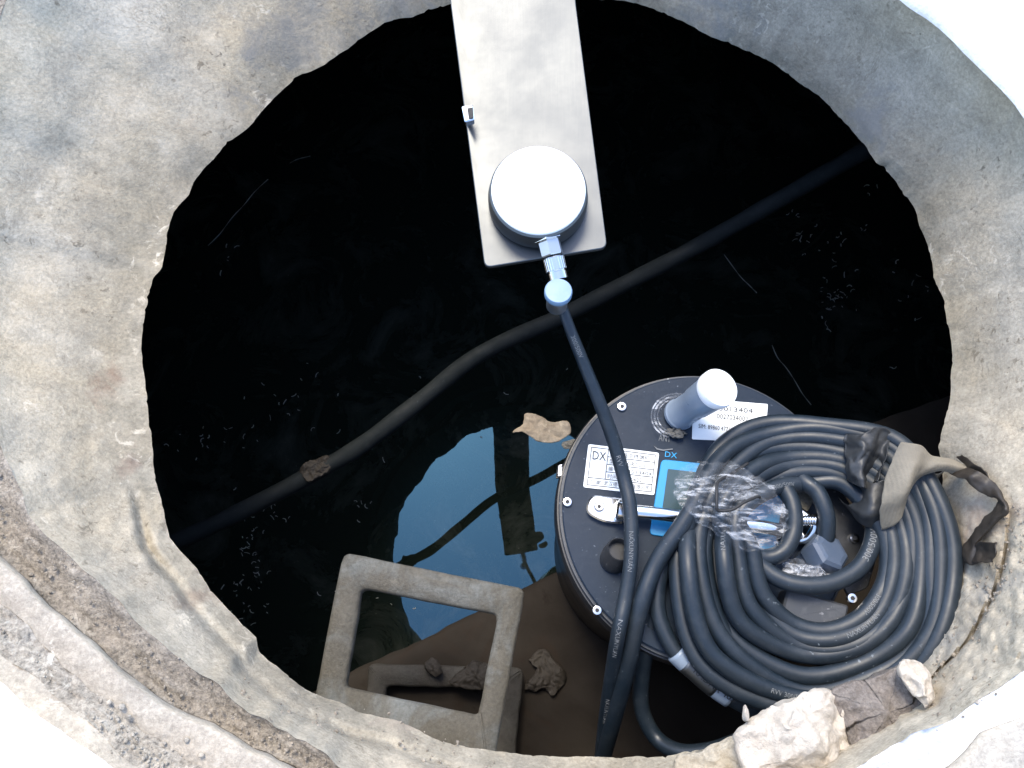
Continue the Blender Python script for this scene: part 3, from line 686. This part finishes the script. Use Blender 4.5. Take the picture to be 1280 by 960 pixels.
# antenna, leaning
an = empty('rod_antenna', at(845, 521, ZR), 'thick grey blue antenna tube with a pale round cap standing on the logger', 'antenna')
a0 = at(848, 519, ZR); a1 = at(899, 484.5, ZR+.075); ad = a1-a0; al = ad.length
k0 = 25.3*scale_at(899, 484, ZR+.075)
lathe('tube', a0, ad, [(k0*.86, 0), (k0*.88, .004), (k0*.80, .006), (k0*.80, al*.45), (k0*.86, al*.5), (k0*.93, al*.86), (k0*.93, al-.0005)], 'antenna', an, 48)
lathe('cap', a0+ad.normalized()*(al*.88), ad, [(k0*.97, 0), (k0, .0015), (k0, al*.12), (k0*.97, al*.12+.001), (.0001, al*.12+.0022)], 'white_cap', an, 56)
for q in range(3):
    pts = []
    for j in range(15):
        a = R(95+j*14+q*6); rr = 22+q*3.6; pts.append((845+rr*math.cos(a)*1.05, 520+rr*math.sin(a)*.95, ZR+.003+q*.002+.002*math.sin(j)))
    tube('film_wrap', path(pts, 3), .0009+.0005*(q == 1), 'film', an, 8)
rock('sealant', [(832,540),(842,536),(852,538),(858,543),(850,547),(840,546)], ZR+.006, ZR, 'fleck2', an, .0022, 200)
# sockets and hardware on the lid
kn = lathe('port_cap', at(767, 700, ZR), Vector((.1, .25, 1)), [(.0135, 0), (.0135, .012), (.0120, .014), (.0120, .026), (.0108, .028), (.0102, .0275), (.0100, .019), (.0001, .019)], 'body', rt, 40)
for body in ():
    pass
gl = lathe('cable_gland', at(1012, 706, ZR), Vector((.25, .22, .6)), [(.017, 0), (.017, .012), (.0195, .0125), (.0195, .030), (.0165, .033), (.0125, .034)], 'gland', rt, 6, False)
slab('terminal_box', [(985,735),(1062,757),(1052,800),(975,775)], ZR+.024, .024, 'grey_plastic', rt, 4, .002)
screw(1064, 748, 6.5, ZR+.024)
sh = slab('bracket_arm', [(1010,595),(1052,612),(1098,690),(1085,735),(1060,745),(1040,700),(1045,670)], ZR+.003, .003, 'body', rt, 5)
slab('grey_tag', [(985,620),(1004,604),(1022,618),(1010,640),(992,638)], ZR+.012, .004, 'step', rt, 3)
sp_ = []
for j in range(90):
    a = j*.42; sp_.append(at(1002+j*.22, 650+6*math.cos(a), ZR+.020+.007*math.sin(a)))
sk = tube('steel_spring', sp_, .0016, 'chrome', rt, 8)
tube('shackle', path([(985,628,ZR+.012),(1000,640,ZR+.020),(1018,655,ZR+.02),(1010,672,ZR+.014),(996,675,ZR+.01)], 8), .0045, 'chrome', rt, 12)
rock('crumpled_film', [(973,712),(990,700),(1020,708),(1042,716),(1050,727),(1020,735),(990,728)], ZR+.027, ZR+.012, 'film', rt, .006, 90)

# ---------------------------------------------------------------- coiled cable
cl_ = empty('cable_coil', at(1020, 700, ZR), 'heavy coil of black rubber cable lying on the data logger', 'cable')
IN = [(925,640),(965,608),(1005,600),(1050,604),(1085,632),(1106,675),(1106,725),(1080,770),(1035,790),(988,772),(956,735),(942,685)]
OUT = [(866,622),(898,560),(955,533),(1030,528),(1118,558),(1172,620),(1186,700),(1168,785),(1105,845),(1010,876),(905,840),(846,700)]
OUT = [(866,622),(898,560),(955,533),(1030,528),(1120,552),(1174,618),(1187,702),(1170,796),(1108,860),(1000,888),(880,828),(846,705)]
NT = 14; CR_ = .0080
lanes = [1.02,.87,.72,.58,.43,.29,.14,0.0,.08,.36,.65,.94,.8,.22]
layer = [1,1,1,1,1,1,1,1,0,0,0,0,0,0]
order = [0,11,1,12,2,10,3,9,4,13,5,8,6,7]
ctrl = []
rnd = random.Random(5)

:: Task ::
Without the images, write out each line of the data verbatim.

:: Written solution ::
Continue the Blender Python script for this scene: part 3, from line 686. This part finishes the script. Use Blender 4.5. Take the picture to be 1280 by 960 pixels.
# antenna, leaning
an = empty('rod_antenna', at(845, 521, ZR), 'thick grey blue antenna tube with a pale round cap standing on the logger', 'antenna')
a0 = at(848, 519, ZR); a1 = at(899, 484.5, ZR+.075); ad = a1-a0; al = ad.length
k0 = 25.3*scale_at(899, 484, ZR+.075)
lathe('tube', a0, ad, [(k0*.86, 0), (k0*.88, .004), (k0*.80, .006), (k0*.80, al*.45), (k0*.86, al*.5), (k0*.93, al*.86), (k0*.93, al-.0005)], 'antenna', an, 48)
lathe('cap', a0+ad.normalized()*(al*.88), ad, [(k0*.97, 0), (k0, .0015), (k0, al*.12), (k0*.97, al*.12+.001), (.0001, al*.12+.0022)], 'white_cap', an, 56)
for q in range(3):
    pts = []
    for j in range(15):
        a = R(95+j*14+q*6); rr = 22+q*3.6; pts.append((845+rr*math.cos(a)*1.05, 520+rr*math.sin(a)*.95, ZR+.003+q*.002+.002*math.sin(j)))
    tube('film_wrap', path(pts, 3), .0009+.0005*(q == 1), 'film', an, 8)
rock('sealant', [(832,540),(842,536),(852,538),(858,543),(850,547),(840,546)], ZR+.006, ZR, 'fleck2', an, .0022, 200)
# sockets and hardware on the lid
kn = lathe('port_cap', at(767, 700, ZR), Vector((.1, .25, 1)), [(.0135, 0), (.0135, .012), (.0120, .014), (.0120, .026), (.0108, .028), (.0102, .0275), (.0100, .019), (.0001, .019)], 'body', rt, 40)
for body in ():
    pass
gl = lathe('cable_gland', at(1012, 706, ZR), Vector((.25, .22, .6)), [(.017, 0), (.017, .012), (.0195, .0125), (.0195, .030), (.0165, .033), (.0125, .034)], 'gland', rt, 6, False)
slab('terminal_box', [(985,735),(1062,757),(1052,800),(975,775)], ZR+.024, .024, 'grey_plastic', rt, 4, .002)
screw(1064, 748, 6.5, ZR+.024)
sh = slab('bracket_arm', [(1010,595),(1052,612),(1098,690),(1085,735),(1060,745),(1040,700),(1045,670)], ZR+.003, .003, 'body', rt, 5)
slab('grey_tag', [(985,620),(1004,604),(1022,618),(1010,640),(992,638)], ZR+.012, .004, 'step', rt, 3)
sp_ = []
for j in range(90):
    a = j*.42; sp_.append(at(1002+j*.22, 650+6*math.cos(a), ZR+.020+.007*math.sin(a)))
sk = tube('steel_spring', sp_, .0016, 'chrome', rt, 8)
tube('shackle', path([(985,628,ZR+.012),(1000,640,ZR+.020),(1018,655,ZR+.02),(1010,672,ZR+.014),(996,675,ZR+.01)], 8), .0045, 'chrome', rt, 12)
rock('crumpled_film', [(973,712),(990,700),(1020,708),(1042,716),(1050,727),(1020,735),(990,728)], ZR+.027, ZR+.012, 'film', rt, .006, 90)

# ---------------------------------------------------------------- coiled cable
cl_ = empty('cable_coil', at(1020, 700, ZR), 'heavy coil of black rubber cable lying on the data logger', 'cable')
IN = [(925,640),(965,608),(1005,600),(1050,604),(1085,632),(1106,675),(1106,725),(1080,770),(1035,790),(988,772),(956,735),(942,685)]
OUT = [(866,622),(898,560),(955,533),(1030,528),(1118,558),(1172,620),(1186,700),(1168,785),(1105,845),(1010,876),(905,840),(846,700)]
OUT = [(866,622),(898,560),(955,533),(1030,528),(1120,552),(1174,618),(1187,702),(1170,796),(1108,860),(1000,888),(880,828),(846,705)]
NT = 14; CR_ = .0080
lanes = [1.02,.87,.72,.58,.43,.29,.14,0.0,.08,.36,.65,.94,.8,.22]
layer = [1,1,1,1,1,1,1,1,0,0,0,0,0,0]
order = [0,11,1,12,2,10,3,9,4,13,5,8,6,7]
ctrl = []
rnd = random.Random(5)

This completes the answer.